You can usually judge the health of a country's pop music by the state of its charts. A couple of years ago, the then-managing director of one local major label warehouse offered an excellent summary of the Irish charts at that time. It's the only chart in the world, he said in a radio interview, where you'll get a turkey with the number one single at the same time as there's a bunch of sixtysomething singing monks with the number one album.
How such non-traditional (another word might be "novelty") hits as Dustin the Turkey or the monks from Glenstal Abbey will fare in the future remains to be seen. The Irish charts have entered the digital age and we may never have a Jumbo Breakfast Roll at Number One ever again.
This weekend, the very first Irish singles chart to include digital downloads is published. Chart overseers the Irish Recorded Music Association (Irma) have decided to add sales from eight high-traffic websites to the existing pool of 400 countrywide brick-and-mortar stores which are used to compile the Irish chart. If you purchased track downloads this week from iTunes or Vodafone, for instance, those sales will now be in the reckoning when the weekly tally is done for the Irish singles chart.
Given that Irma believe online stores currently account for about 14 per cent of all music sold in the country, this new chart make-up can only be a good thing. As the public moves away from buying its music on disc (sales of digital downloads now account for some 50 per cent of the market for singles in Britain), the time is right for the Irish chart to take this trend into account.
While all of this may seem to many onlookers to be a relatively straightforward and even inevitable development, it is a huge step in light of how conservative the Irish industry tends to be. Irma's negotiations and discussions about this change probably rivalled the recent national pay talks in terms of complexities and vested interests.
The new chart means there are plenty of cultural changes ahead for the local industry. For instance, can we expect to see more tailored online promotional campaigns around releases? Will a more sophisticated approach be taken to marketing releases online? How will beleaguered main street music retailers react to this encroachment on their turf? Indeed, how will Richie Kavanagh and his ilk react, if it means the days of tracks with an Irish-only appeal dominating the sharp end of the charts for long periods of time are at an end?

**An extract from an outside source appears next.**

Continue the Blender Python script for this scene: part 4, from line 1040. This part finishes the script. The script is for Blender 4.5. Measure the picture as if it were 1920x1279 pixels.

Such Irish smash hits as Aon Focal Eile and Jumbo Breakfast Roll owe their success to distinctly local or even parochial popularity. These tracks do not receive buckets of airplay on the national pop stations. If you compare the Irish sales charts with the Irish radio airplay charts, you'll see these tracks are usually only played by a small number of local stations. Yet, they sell enough to squat in the Top 10 for weeks and even months.
While there may well be a download audience for these tracks (and probably a larger one in time if local, cheap broadband ever becomes a reality), the real winners from the extra 14 per cent chart-eligible sales will be the usual array of big-hitters from Pussycat Dolls to Shakira. Sure, maybe you'll have the odd download phenomenon like Gnarls Barkley's Crazy but, by and large, that extra 14 per cent will really benefit the usual suspects in the short term.
What the new digital chart also shows is that Irma and the local industry are finally coming to terms with the whole issue of downloads. After years of stupid, ignorant and blatantly clueless remarks from various Irish music industry figures about the internet and downloads, common sense has finally prevailed. Home-taping didn't kill music and downloads are unlikely to do so either.